Безволие есть лишь невмешательство в высшую волю, чем гениальнее, тем вернее предназначению. Или, если угодно, Богу.
5
У каждого значительного писателя есть любимая, наиболее употребительная часть речи — не то чтобы она преобладала в текстах (как существительные у Фета в «Шепоте, робком дыхании»), но на нее приходятся главные слова. У Бунина, допустим, это прилагательные — однородные ряды из пяти, а то и шести слов: вообще почти нет слова без определения.

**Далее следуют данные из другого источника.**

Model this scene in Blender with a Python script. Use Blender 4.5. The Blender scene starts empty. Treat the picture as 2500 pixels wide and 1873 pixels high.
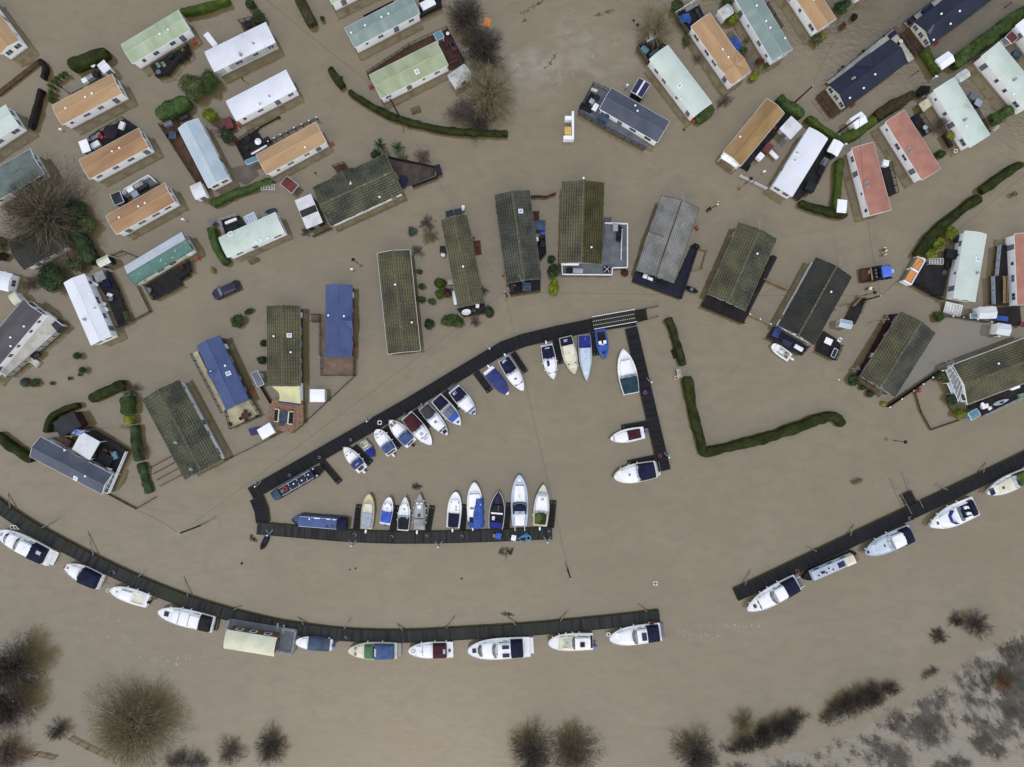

«Несказанно жаль было мне эту раскидистую березу, сверху донизу осыпанную мелкой ржавой листвой, когда мужики косолапо и грубо обошли, оглядели ее кругом, и потом, поплевав в рубчатые, звериные ладони…»
В стремительном мире Пушкина доминирует глагол —
«Восстань, пророк, и виждь, и внемли, исполнись волею моей… Почуя мертвого, храпят и рвутся кони, пеной белой стальные мочат удила — и полетели, как стрела».
Любимые части речи Пастернака — наречие и причастие, и это важнейшая черта к характеристике его метода. И то и другое — добавочные характеристики действия, и в стихах Пастернака в самом деле все время что-то происходит: статичных пейзажей нет — все несется, орет, «митингует», по собственному его выражению, и вообще ведет себя крайне непоседливо; автор же, помимо собственной воли, все эти действия сопровождает — то как соглядатай, то как соучастник. Деревья машут поезду, гром фотографирует на память, хлопья шепчут, теченье ест зарю, иногда происходит нечто вовсе уж невразумительное — «сиренью моет подоконник продрогший абрис ледника», не поймешь, кто кого моет,— но разномасштабные и разнонаправленные действия не прерываются ни на секунду. Если тут и возможны определения, то — по действию, ибо ничто «не прерывает труда». И в этом смысле Пастернак уж подлинно — компромисснейший из поэтов: его постоянные, цепочками нанизанные причастия — идеальный компромисс между соучастием и созерцанием.